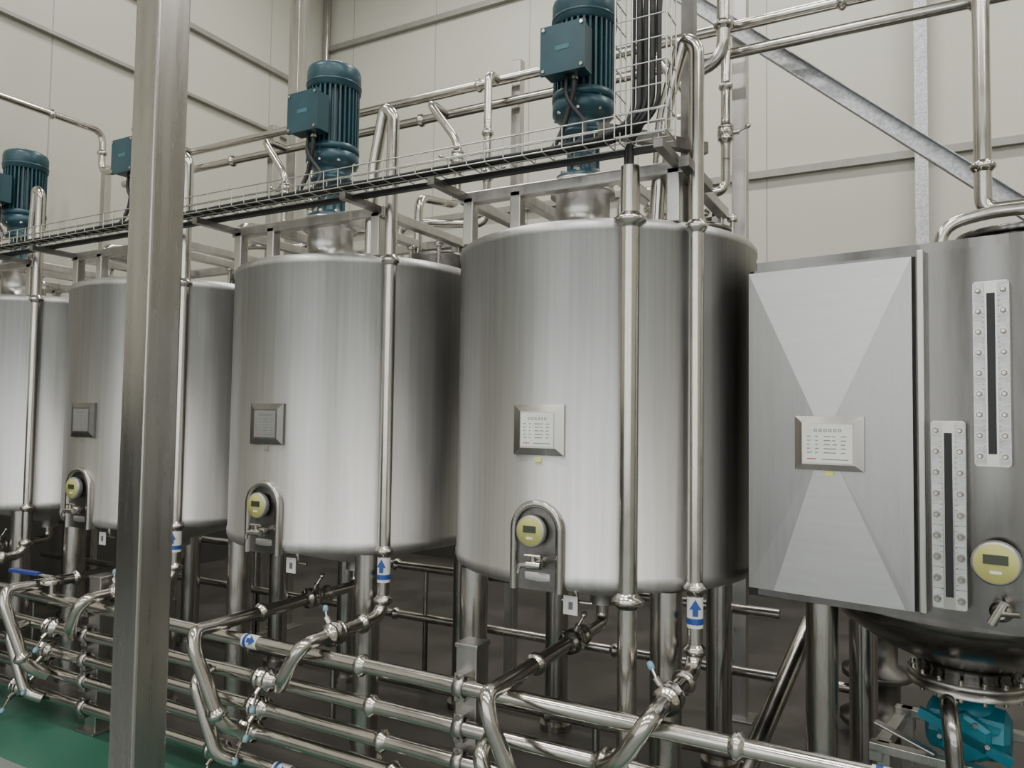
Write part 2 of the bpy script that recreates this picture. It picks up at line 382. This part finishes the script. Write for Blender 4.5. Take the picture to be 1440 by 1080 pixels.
TZ=2.352
def build_motor(c):
    e=empty('agitator_motor',(c,YT-.24,0)); z0=ZT+.232
    b=B()
    b.lathe([(.105,0),(.105,.016),(.066,.020),(.055,.05),(.055,.13),(.066,.165),(.095,.17),(.10,.185),(.085,.19),(.085,.235),(.105,.245),(.122,.262),(.122,.300),(.10,.31)],(0,0,z0),(0,0,1),M_BLUE,36)
    for k in range(8):
        an=k*math.pi/4+.2
        b.bolt((.092*math.cos(an),.092*math.sin(an),z0+.016),(0,0,1),.009,.012,M_PIPE)
        b.bolt((.110*math.cos(an),.110*math.sin(an),z0+.300),(0,0,1),.009,.012,M_BLUE)
        b.bolt((.110*math.cos(an),.110*math.sin(an),z0+.262),(0,0,-1),.009,.014,M_PIPE)
        b.box((.058*math.cos(an)-.005,.058*math.sin(an)-.005,z0+.02),(.058*math.cos(an)+.005,.058*math.sin(an)+.005,z0+.168),M_BLUE)
    zf=z0+.335
    N=32; poly=[]
    for k in range(N):
        for (da,r) in ((-.24,.092),(-.18,.120),(.18,.120),(.24,.092)):
            an=2*math.pi*(k+da)/N; poly.append((r*math.cos(an),r*math.sin(an)))
    b.extr(poly,zf,zf+.27,M_BLUE,'XY')
    b.lathe([(.112,0),(.124,.006),(.124,.03),(.112,.034)],(0,0,zf-.03),(0,0,1),M_BLUE,36)
    b.lathe([(.118,0),(.126,.004),(.126,.09),(.120,.108),(.098,.120),(0,.125)],(0,0,zf+.265),(0,0,1),M_BLUE,36)
    b.lathe([(.127,0),(.129,.002),(.129,.008),(.127,.01)],(0,0,zf+.29),(0,0,1),M_BLUE,36)
    for k in range(12):
        an=k*math.pi/6; b.beam((.03*math.cos(an),.03*math.sin(an),zf+.392),(.092*math.cos(an),.092*math.sin(an),zf+.386),.008,.006,M_BLACK)
    b.make('motor_body',e)
    b=B()
    zb=zf+.11
    b.box((-.05,-.13,zb-.05),(.05,-.08,zb+.05),M_BLUE)
    b.box((-.082,-.19,zb-.085),(.082,-.12,zb+.085),M_BLUE)
    b.box((-.090,-.205,zb-.092),(.090,-.193,zb+.092),M_BLUE)
    b.box((-.028,-.2065,zb-.008),(.028,-.2045,zb+.010),M_LOGO)
    b.make('terminal_box',e,.008)
    b=B()
    for sx in(-1,1):
        for sz in(-1,1): b.bolt((sx*.076,-.205,zb+sz*.078),(0,-1,0),.007,.005,M_PIPE)
    b.tube([(.03,-.16,zb-.085),(.03,-.16,zb-.15),(-.02,-.14,zb-.28),(-.06,-.18,z0+.06),(-.07,-.36,TZ+.02)],.010,M_BLACK,.08,10)
    b.tube([(.00,-.16,zb-.085),(.0,-.17,zb-.18),(.09,-.15,z0+.15),(.05,-.22,z0+.05),(-.02,-.36,TZ+.02)],.008,M_BLACK,.08,10)
    b.cyl((.03,-.16,zb-.11),(.03,-.16,zb-.08),.016,M_PIPE,12)
    b.make('motor_cable',e)

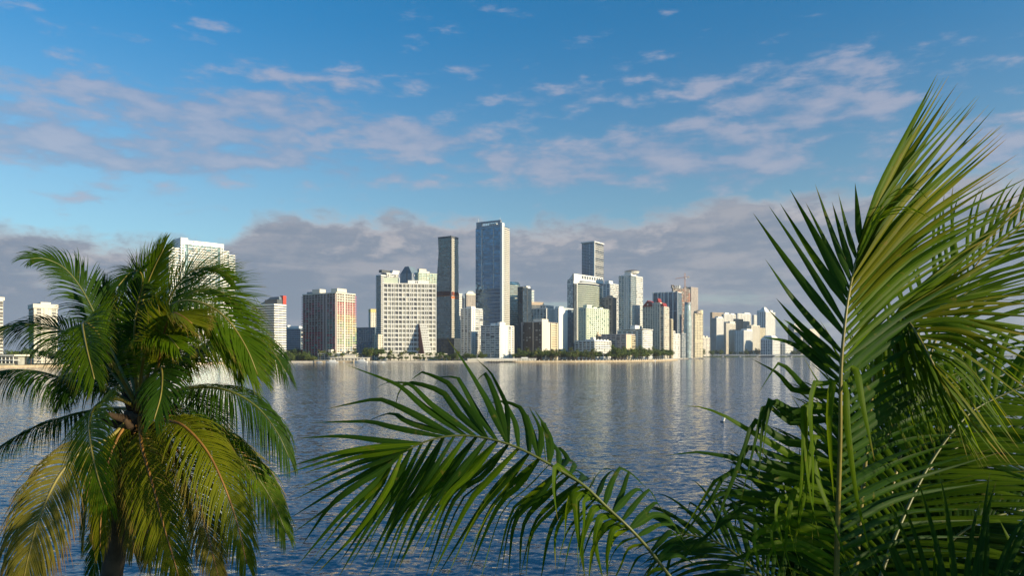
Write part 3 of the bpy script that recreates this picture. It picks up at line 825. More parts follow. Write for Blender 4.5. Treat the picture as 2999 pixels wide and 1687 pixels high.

- [EXERCISE REQUIREMENTS]
Skip every picture and transcribe the data above exactly.

- [WORKED ANSWER]
Write part 2 of the bpy script that recreates this picture. It picks up at line 382. This part finishes the script. Write for Blender 4.5. Take the picture to be 1440 by 1080 pixels.
TZ=2.352
def build_motor(c):
    e=empty('agitator_motor',(c,YT-.24,0)); z0=ZT+.232
    b=B()
    b.lathe([(.105,0),(.105,.016),(.066,.020),(.055,.05),(.055,.13),(.066,.165),(.095,.17),(.10,.185),(.085,.19),(.085,.235),(.105,.245),(.122,.262),(.122,.300),(.10,.31)],(0,0,z0),(0,0,1),M_BLUE,36)
    for k in range(8):
        an=k*math.pi/4+.2
        b.bolt((.092*math.cos(an),.092*math.sin(an),z0+.016),(0,0,1),.009,.012,M_PIPE)
        b.bolt((.110*math.cos(an),.110*math.sin(an),z0+.300),(0,0,1),.009,.012,M_BLUE)
        b.bolt((.110*math.cos(an),.110*math.sin(an),z0+.262),(0,0,-1),.009,.014,M_PIPE)
        b.box((.058*math.cos(an)-.005,.058*math.sin(an)-.005,z0+.02),(.058*math.cos(an)+.005,.058*math.sin(an)+.005,z0+.168),M_BLUE)
    zf=z0+.335
    N=32; poly=[]
    for k in range(N):
        for (da,r) in ((-.24,.092),(-.18,.120),(.18,.120),(.24,.092)):
            an=2*math.pi*(k+da)/N; poly.append((r*math.cos(an),r*math.sin(an)))
    b.extr(poly,zf,zf+.27,M_BLUE,'XY')
    b.lathe([(.112,0),(.124,.006),(.124,.03),(.112,.034)],(0,0,zf-.03),(0,0,1),M_BLUE,36)
    b.lathe([(.118,0),(.126,.004),(.126,.09),(.120,.108),(.098,.120),(0,.125)],(0,0,zf+.265),(0,0,1),M_BLUE,36)
    b.lathe([(.127,0),(.129,.002),(.129,.008),(.127,.01)],(0,0,zf+.29),(0,0,1),M_BLUE,36)
    for k in range(12):
        an=k*math.pi/6; b.beam((.03*math.cos(an),.03*math.sin(an),zf+.392),(.092*math.cos(an),.092*math.sin(an),zf+.386),.008,.006,M_BLACK)
    b.make('motor_body',e)
    b=B()
    zb=zf+.11
    b.box((-.05,-.13,zb-.05),(.05,-.08,zb+.05),M_BLUE)
    b.box((-.082,-.19,zb-.085),(.082,-.12,zb+.085),M_BLUE)
    b.box((-.090,-.205,zb-.092),(.090,-.193,zb+.092),M_BLUE)
    b.box((-.028,-.2065,zb-.008),(.028,-.2045,zb+.010),M_LOGO)
    b.make('terminal_box',e,.008)
    b=B()
    for sx in(-1,1):
        for sz in(-1,1): b.bolt((sx*.076,-.205,zb+sz*.078),(0,-1,0),.007,.005,M_PIPE)
    b.tube([(.03,-.16,zb-.085),(.03,-.16,zb-.15),(-.02,-.14,zb-.28),(-.06,-.18,z0+.06),(-.07,-.36,TZ+.02)],.010,M_BLACK,.08,10)
    b.tube([(.00,-.16,zb-.085),(.0,-.17,zb-.18),(.09,-.15,z0+.15),(.05,-.22,z0+.05),(-.02,-.36,TZ+.02)],.008,M_BLACK,.08,10)
    b.cyl((.03,-.16,zb-.11),(.03,-.16,zb-.08),.016,M_PIPE,12)
    b.make('motor_cable',e)

Write part 3 of the bpy script that recreates this picture. It picks up at line 825. More parts follow. Write for Blender 4.5. Treat the picture as 2999 pixels wide and 1687 pixels high.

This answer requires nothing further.